*Task description*
Output exactly the lines that run from the line containing "by 2048 pixels." through the line containing "b = MB(L); b.box(.942", with both ends included.

*Source records*
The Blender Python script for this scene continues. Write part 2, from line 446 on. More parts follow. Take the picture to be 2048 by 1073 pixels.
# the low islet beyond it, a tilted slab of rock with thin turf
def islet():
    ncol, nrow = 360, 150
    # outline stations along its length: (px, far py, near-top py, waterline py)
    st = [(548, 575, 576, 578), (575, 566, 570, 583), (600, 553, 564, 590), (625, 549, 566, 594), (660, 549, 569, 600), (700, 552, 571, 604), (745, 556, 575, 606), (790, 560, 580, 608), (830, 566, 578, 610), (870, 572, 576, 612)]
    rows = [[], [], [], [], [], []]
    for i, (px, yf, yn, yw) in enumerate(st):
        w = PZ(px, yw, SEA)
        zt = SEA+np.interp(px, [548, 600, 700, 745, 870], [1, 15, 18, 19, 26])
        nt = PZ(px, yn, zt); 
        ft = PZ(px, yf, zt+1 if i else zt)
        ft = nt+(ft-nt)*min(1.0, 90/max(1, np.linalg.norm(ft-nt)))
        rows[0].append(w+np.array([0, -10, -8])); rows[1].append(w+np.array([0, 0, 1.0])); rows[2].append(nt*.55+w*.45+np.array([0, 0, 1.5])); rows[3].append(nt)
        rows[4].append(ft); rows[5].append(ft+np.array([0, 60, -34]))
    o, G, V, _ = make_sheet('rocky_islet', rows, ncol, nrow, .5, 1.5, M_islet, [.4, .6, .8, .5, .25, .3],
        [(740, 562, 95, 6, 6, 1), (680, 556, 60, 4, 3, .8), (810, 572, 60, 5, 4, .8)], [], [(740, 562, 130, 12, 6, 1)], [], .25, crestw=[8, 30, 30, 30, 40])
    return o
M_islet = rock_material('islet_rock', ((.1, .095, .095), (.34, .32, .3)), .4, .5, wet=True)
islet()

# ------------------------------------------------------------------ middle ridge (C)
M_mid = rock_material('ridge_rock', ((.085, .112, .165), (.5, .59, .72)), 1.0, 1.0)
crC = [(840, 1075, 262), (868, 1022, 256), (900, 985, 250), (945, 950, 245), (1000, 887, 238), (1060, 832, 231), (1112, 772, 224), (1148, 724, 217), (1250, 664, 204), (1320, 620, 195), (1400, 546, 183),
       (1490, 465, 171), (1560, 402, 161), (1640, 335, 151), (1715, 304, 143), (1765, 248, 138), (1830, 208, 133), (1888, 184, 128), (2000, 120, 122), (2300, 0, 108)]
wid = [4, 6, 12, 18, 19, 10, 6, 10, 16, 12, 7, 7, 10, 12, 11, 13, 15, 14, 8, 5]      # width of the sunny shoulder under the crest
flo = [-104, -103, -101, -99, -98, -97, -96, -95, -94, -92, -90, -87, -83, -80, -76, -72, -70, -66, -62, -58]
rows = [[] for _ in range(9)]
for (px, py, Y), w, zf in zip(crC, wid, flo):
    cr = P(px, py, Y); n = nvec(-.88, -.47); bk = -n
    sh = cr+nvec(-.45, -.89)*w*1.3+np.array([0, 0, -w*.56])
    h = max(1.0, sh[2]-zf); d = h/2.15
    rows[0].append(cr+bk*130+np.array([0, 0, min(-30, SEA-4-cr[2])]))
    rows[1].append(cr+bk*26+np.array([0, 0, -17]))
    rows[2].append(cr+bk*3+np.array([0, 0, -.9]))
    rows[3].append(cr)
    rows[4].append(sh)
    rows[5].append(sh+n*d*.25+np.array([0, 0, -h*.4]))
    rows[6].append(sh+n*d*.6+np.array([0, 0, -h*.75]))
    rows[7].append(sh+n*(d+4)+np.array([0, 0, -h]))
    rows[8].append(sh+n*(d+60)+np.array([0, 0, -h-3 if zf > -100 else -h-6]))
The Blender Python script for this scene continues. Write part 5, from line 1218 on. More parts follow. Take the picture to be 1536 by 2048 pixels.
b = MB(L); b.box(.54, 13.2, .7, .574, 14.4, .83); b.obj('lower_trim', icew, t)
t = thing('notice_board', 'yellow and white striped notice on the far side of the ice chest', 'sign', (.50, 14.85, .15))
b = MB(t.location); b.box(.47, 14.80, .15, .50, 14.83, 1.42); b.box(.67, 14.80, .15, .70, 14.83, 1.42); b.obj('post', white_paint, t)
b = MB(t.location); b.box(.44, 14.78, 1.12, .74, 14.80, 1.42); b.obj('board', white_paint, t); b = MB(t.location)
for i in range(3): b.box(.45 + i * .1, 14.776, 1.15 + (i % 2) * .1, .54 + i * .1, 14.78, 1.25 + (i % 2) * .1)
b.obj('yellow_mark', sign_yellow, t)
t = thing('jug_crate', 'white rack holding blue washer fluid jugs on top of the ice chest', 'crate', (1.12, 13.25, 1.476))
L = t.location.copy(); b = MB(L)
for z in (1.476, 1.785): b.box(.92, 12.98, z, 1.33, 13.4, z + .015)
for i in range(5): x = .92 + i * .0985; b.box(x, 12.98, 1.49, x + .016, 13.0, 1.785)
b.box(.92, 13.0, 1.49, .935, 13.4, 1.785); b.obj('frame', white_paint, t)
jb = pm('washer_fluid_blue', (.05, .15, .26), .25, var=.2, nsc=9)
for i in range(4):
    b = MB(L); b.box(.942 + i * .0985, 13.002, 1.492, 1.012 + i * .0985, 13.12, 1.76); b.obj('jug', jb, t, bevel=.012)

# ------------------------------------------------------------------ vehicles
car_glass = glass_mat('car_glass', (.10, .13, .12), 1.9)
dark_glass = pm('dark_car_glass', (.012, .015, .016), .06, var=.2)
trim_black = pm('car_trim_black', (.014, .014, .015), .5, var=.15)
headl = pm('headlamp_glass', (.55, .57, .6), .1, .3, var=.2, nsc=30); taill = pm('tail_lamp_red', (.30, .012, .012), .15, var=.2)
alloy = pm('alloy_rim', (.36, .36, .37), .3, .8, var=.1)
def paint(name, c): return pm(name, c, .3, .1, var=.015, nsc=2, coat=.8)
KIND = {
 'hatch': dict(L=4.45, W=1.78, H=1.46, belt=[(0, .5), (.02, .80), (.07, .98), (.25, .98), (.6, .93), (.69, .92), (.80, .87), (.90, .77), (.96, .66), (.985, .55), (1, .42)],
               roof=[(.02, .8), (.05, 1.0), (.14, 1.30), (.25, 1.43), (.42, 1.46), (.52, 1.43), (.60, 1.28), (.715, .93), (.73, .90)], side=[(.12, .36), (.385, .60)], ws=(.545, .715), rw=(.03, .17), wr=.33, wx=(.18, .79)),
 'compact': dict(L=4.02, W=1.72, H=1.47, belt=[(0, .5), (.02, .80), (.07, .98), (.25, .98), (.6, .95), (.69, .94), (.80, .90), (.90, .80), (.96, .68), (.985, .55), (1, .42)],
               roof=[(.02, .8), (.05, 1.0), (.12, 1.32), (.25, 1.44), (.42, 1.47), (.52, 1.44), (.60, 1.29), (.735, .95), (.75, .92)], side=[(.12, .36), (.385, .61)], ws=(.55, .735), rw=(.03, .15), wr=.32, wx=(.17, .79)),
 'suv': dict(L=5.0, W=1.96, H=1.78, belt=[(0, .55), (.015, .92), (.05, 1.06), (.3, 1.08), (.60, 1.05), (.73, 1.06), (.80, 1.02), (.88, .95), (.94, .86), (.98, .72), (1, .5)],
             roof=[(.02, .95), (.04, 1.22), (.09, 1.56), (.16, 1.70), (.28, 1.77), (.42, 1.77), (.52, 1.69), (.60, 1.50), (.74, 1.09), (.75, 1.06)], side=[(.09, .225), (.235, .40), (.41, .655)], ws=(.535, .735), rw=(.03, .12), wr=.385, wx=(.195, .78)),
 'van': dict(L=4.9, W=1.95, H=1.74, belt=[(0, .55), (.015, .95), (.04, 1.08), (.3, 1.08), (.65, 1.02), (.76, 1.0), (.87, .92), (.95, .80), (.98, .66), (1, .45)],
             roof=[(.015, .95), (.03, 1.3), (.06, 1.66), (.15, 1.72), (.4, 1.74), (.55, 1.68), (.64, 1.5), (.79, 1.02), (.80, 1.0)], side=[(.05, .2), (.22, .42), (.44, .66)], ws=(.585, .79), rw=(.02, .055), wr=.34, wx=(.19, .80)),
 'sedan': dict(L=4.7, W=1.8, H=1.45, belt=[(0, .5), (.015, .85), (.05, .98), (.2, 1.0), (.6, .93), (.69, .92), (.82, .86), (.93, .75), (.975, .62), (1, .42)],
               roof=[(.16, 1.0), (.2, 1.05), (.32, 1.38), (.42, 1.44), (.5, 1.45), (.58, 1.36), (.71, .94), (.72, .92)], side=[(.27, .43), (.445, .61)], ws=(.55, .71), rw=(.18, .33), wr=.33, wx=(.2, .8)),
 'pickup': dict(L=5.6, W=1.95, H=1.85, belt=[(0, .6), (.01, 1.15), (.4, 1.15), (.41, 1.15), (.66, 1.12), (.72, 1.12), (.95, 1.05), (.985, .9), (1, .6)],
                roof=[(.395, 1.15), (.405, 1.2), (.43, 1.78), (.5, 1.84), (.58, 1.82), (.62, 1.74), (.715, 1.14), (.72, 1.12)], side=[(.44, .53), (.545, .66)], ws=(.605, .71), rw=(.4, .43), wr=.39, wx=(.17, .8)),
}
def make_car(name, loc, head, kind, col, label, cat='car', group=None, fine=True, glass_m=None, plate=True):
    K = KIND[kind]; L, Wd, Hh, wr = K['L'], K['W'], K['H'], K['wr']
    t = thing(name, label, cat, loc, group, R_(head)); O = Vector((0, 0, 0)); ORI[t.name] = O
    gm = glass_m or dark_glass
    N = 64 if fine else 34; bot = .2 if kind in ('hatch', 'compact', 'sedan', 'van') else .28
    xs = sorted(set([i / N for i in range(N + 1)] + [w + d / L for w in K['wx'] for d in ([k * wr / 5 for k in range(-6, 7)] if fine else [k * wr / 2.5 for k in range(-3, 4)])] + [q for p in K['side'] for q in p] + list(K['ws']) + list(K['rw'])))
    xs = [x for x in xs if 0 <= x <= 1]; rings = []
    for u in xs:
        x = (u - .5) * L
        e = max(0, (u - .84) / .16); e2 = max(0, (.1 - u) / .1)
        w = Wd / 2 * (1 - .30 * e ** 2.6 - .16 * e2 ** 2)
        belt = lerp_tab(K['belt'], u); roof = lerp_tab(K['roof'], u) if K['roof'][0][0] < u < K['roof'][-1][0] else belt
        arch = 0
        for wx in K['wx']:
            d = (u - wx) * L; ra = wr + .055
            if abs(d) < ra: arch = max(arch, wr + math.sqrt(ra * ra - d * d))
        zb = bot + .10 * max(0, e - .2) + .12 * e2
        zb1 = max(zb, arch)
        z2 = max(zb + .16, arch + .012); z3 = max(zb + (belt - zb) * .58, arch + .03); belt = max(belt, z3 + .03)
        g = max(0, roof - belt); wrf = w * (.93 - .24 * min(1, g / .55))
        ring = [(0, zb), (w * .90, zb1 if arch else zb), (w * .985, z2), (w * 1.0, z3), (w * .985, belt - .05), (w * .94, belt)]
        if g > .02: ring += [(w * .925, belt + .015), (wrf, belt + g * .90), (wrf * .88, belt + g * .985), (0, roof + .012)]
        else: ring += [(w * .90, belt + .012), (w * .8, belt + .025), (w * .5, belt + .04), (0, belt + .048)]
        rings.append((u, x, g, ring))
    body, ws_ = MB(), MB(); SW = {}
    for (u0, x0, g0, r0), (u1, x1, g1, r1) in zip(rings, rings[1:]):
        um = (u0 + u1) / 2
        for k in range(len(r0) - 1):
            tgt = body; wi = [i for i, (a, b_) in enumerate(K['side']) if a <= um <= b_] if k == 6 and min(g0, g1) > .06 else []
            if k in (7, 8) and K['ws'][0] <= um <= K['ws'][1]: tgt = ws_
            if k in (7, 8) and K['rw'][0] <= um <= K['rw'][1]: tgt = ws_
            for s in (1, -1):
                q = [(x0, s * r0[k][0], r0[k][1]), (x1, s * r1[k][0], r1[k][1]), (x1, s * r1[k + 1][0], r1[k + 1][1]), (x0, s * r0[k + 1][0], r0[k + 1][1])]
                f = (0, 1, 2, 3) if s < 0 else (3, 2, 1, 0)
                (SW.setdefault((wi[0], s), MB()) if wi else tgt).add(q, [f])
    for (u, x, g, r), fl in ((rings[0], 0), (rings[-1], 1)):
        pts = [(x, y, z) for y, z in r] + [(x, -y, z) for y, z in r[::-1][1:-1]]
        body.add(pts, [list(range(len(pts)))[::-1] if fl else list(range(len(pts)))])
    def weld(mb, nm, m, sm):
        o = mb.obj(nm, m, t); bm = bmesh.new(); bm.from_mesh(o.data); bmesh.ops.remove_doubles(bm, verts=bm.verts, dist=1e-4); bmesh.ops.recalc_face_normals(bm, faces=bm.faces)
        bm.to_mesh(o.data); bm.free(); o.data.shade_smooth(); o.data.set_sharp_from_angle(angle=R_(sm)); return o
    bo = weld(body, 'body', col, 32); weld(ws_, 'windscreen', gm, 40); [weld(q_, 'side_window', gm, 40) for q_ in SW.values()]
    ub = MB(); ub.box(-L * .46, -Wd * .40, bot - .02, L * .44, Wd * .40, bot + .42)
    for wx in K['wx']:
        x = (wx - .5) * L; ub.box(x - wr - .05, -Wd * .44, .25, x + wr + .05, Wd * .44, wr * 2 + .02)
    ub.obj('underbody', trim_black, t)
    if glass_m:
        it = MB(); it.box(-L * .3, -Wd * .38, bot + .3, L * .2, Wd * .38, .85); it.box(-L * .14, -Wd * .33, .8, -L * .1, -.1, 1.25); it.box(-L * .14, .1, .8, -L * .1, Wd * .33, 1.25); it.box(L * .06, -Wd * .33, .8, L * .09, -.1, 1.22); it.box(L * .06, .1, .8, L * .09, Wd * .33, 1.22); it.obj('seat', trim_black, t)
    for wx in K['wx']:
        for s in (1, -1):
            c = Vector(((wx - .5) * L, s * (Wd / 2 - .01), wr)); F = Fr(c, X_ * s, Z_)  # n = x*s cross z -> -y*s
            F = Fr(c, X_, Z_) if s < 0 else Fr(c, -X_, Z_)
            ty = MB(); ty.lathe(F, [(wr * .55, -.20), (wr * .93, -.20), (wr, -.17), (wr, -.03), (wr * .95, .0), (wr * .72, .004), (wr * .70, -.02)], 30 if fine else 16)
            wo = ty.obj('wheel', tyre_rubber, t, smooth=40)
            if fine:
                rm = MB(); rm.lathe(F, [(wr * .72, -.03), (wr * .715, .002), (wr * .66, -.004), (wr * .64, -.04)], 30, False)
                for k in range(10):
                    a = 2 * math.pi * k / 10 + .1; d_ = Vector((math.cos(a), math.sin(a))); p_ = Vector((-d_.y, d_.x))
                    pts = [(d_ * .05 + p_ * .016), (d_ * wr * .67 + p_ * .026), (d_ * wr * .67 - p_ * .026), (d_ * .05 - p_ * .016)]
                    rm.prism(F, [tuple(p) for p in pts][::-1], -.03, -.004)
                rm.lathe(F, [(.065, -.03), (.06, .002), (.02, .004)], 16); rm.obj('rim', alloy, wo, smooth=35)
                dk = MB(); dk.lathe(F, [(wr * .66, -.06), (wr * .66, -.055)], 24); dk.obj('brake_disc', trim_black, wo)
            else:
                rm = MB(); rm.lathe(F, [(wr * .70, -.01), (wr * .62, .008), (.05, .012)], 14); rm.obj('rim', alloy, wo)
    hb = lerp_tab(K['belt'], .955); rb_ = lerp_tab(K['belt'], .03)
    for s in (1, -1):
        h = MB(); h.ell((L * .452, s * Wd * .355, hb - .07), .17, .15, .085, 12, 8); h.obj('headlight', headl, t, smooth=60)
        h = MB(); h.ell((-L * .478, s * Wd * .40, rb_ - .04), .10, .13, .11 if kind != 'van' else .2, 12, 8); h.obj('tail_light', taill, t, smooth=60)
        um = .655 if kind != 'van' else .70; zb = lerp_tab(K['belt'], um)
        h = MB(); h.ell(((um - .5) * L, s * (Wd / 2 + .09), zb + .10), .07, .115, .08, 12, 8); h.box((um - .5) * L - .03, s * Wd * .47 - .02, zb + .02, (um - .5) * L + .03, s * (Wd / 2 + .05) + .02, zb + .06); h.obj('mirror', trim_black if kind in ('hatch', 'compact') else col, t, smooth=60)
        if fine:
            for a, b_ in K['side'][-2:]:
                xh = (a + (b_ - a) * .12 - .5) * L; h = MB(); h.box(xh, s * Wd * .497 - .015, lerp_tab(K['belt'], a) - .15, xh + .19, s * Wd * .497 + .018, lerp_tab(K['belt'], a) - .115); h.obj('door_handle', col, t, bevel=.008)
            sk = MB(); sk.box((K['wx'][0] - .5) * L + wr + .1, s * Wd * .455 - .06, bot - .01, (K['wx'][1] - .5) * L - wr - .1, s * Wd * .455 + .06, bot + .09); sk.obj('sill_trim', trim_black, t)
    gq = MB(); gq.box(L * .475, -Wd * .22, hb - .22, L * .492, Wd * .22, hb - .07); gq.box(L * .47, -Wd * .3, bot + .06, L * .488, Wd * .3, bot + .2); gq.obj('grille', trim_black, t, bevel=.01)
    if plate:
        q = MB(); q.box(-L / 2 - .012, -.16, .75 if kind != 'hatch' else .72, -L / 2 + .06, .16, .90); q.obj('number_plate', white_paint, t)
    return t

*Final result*
The Blender Python script for this scene continues. Write part 5, from line 1218 on. More parts follow. Take the picture to be 1536 by 2048 pixels.
b = MB(L); b.box(.54, 13.2, .7, .574, 14.4, .83); b.obj('lower_trim', icew, t)
t = thing('notice_board', 'yellow and white striped notice on the far side of the ice chest', 'sign', (.50, 14.85, .15))
b = MB(t.location); b.box(.47, 14.80, .15, .50, 14.83, 1.42); b.box(.67, 14.80, .15, .70, 14.83, 1.42); b.obj('post', white_paint, t)
b = MB(t.location); b.box(.44, 14.78, 1.12, .74, 14.80, 1.42); b.obj('board', white_paint, t); b = MB(t.location)
for i in range(3): b.box(.45 + i * .1, 14.776, 1.15 + (i % 2) * .1, .54 + i * .1, 14.78, 1.25 + (i % 2) * .1)
b.obj('yellow_mark', sign_yellow, t)
t = thing('jug_crate', 'white rack holding blue washer fluid jugs on top of the ice chest', 'crate', (1.12, 13.25, 1.476))
L = t.location.copy(); b = MB(L)
for z in (1.476, 1.785): b.box(.92, 12.98, z, 1.33, 13.4, z + .015)
for i in range(5): x = .92 + i * .0985; b.box(x, 12.98, 1.49, x + .016, 13.0, 1.785)
b.box(.92, 13.0, 1.49, .935, 13.4, 1.785); b.obj('frame', white_paint, t)
jb = pm('washer_fluid_blue', (.05, .15, .26), .25, var=.2, nsc=9)
for i in range(4):
    b = MB(L); b.box(.942 + i * .0985, 13.002, 1.492, 1.012 + i * .0985, 13.12, 1.76); b.obj('jug', jb, t, bevel=.012)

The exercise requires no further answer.